Ho assistito al convegno che il Maestro ha tenuto - assistito dalla sua seconda giovanissima moglie Maria Kodama - nel marzo 1984, forse l'ultimo incontro pubblico, a Buenos Aires in un gremito Teatro San Martìn, nel centro della città.
Era un evento molto atteso, da tanto tempo noi aficionados aspettavamo che il nostro amato/odiato Escritor (in lettera maiuscola perchè è per me LO scrittore) si concedesse ai lettori. Chi lo ha letto riempiendosi e facendosi plasmare dai suoi capolavori sa bene che Borges è stato il centro inavvicinabile della terra, infuocato e lanciafiamme. In questo modo si era attirata la critica più feroce, quella che lo accusava di essere connivente con i dittatori (fece delle dichiarazioni nel 1976 a favore del golpe che gli costarono l'accusa pubblica di amico dei militari; in punto di morte riconobbe che non aveva riconosciuto, in quei generali, gli assassini feroci responsabili di 30.000 desaparecidos, 1500 assassinati e 1.500.000 di persone in esilio).
Tanta notorietà all'estero, altrettanta indifferenza in patria.
(salvo poi leggersi El Aleph o La Biblioteca Total sotto le coperte senza confessarlo a nessuno! Gli argentini sono un popolo mentiroso)
Il Maestro avrebbe tenuto una conferenza di circa due ore in conclusione di un mese di seminari e stages sulla sua opera letteraria. Era l'evento più atteso e più discusso dell'anno. Il tutto coincideva con una serie di iniziative legate ai temi della "ripresa culturale" dopo la lunga censura dittatoriale. Certi libri iniziavano a far capolino nelle librerie di quartiere (quelle che avevano tenuto nascosti i testi compromettenti messi al bando dalla dittatura) e molte piazze si ripopolavano di studenti e letterati che scambiavano le loro opere e i libri posseduti. C'era fermento sociale misto a una voglia di riappropriarsi della parola.
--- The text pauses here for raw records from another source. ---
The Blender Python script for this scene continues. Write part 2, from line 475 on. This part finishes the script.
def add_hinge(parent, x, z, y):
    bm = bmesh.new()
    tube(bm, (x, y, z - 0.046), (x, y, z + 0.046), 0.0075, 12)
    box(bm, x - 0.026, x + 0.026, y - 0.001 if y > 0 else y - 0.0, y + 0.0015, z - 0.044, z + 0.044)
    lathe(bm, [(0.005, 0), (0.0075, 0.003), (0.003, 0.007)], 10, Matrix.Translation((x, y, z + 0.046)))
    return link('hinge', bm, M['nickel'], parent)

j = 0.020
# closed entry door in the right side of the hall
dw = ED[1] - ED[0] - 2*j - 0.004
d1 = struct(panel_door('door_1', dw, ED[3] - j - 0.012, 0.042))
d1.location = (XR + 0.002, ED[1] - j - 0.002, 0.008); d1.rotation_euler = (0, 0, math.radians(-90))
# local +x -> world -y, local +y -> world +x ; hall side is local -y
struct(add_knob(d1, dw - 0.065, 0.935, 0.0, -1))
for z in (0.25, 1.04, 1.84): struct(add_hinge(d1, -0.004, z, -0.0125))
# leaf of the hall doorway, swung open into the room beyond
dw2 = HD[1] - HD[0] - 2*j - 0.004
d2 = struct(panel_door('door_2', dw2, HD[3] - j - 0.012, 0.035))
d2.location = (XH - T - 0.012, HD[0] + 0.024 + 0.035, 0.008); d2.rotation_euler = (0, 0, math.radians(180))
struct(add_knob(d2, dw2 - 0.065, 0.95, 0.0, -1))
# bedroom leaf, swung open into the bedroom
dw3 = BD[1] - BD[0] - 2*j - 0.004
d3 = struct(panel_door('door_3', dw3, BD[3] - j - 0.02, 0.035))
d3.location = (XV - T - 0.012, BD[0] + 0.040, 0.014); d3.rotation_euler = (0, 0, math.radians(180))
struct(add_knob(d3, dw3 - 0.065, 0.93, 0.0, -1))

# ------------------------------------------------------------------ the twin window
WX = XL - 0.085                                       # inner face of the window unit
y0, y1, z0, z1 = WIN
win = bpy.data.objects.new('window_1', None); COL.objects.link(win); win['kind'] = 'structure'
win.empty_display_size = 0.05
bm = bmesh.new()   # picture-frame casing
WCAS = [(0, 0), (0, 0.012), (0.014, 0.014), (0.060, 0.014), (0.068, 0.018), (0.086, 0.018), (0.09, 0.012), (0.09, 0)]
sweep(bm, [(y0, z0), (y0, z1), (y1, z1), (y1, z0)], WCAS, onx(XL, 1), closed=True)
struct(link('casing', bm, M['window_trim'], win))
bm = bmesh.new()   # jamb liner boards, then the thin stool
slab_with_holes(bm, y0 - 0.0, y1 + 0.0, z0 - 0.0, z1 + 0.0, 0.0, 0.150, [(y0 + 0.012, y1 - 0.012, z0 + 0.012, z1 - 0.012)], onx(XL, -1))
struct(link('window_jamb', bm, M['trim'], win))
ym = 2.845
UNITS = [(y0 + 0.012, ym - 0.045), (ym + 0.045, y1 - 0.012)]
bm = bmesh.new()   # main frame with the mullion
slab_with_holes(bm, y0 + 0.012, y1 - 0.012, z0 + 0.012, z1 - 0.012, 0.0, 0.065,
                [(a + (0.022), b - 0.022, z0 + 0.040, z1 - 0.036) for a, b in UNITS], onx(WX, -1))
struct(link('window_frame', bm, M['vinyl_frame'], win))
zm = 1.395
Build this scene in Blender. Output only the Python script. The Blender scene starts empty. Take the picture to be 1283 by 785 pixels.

Arrivai due ore prima dell'inizio della conferenza ed ero già in piedi, in fondo alla sala gremita. Nessuno sfoggiava libri né le copie di Proa, le pubblicazioni che Borges curava con Bioy Casares e Silvina Ocampo. C'era una sobrietà nel presentarsi all'autore che faceva presagire il magico che, di lì a poco, avremmo vissuto.
L'attesa fu lunga, tanto quanto il tempo che durò il periodo buio dell'oscurantismo, interminabile.
L'arrivo di Borges non fu accompagnato da un applauso, vivevamo ancora il timore di esporci in modo individuale, sentivamo ancora la presenza – inesistente in quella sala – dei sicari e delle spie. Lui non poteva vedere la platea ma ne sentiva l'imbarazzante silenzio.
Rimanemmo seduti attendendo che il braccio di Maria lasciasse quello del Maestro e che lui, finalmente, si sedesse.
Non lo fece ed esordì dicendo:
No hay ninguna razòn para que me escuchen, si ni siquiera somos enemigos.
“Non c'è nessuna ragione perché mi ascoltiate visto che non siamo neanche nemici”.
Gli stupidi si alzarono ed andarono via, molti di noi rimasero estasiati e certi che dietro a quella frase che metteva distancia c'era un invito ad innalzarci al suo cospetto.
Lui ce lo concedeva e noi, neanche nemici, niente di niente, avevamo l'onore di ascoltarlo.
E' questo che i suoi critici non sopportavano, che lui concedesse loro di poter criticarlo.
Un uomo così, del non essere Borges, avrebbe finito i suoi giorni in esilio.
Lui, invece, finì i suoi giorni nel suo atopos, nel non luogo. (cosa c'è di più neutrale della Svizzera? Un paese senza arte né parte, il luogo ideale per morire, no?)
Mi andava di raccontarvelo così come mi veniva e così ho fatto.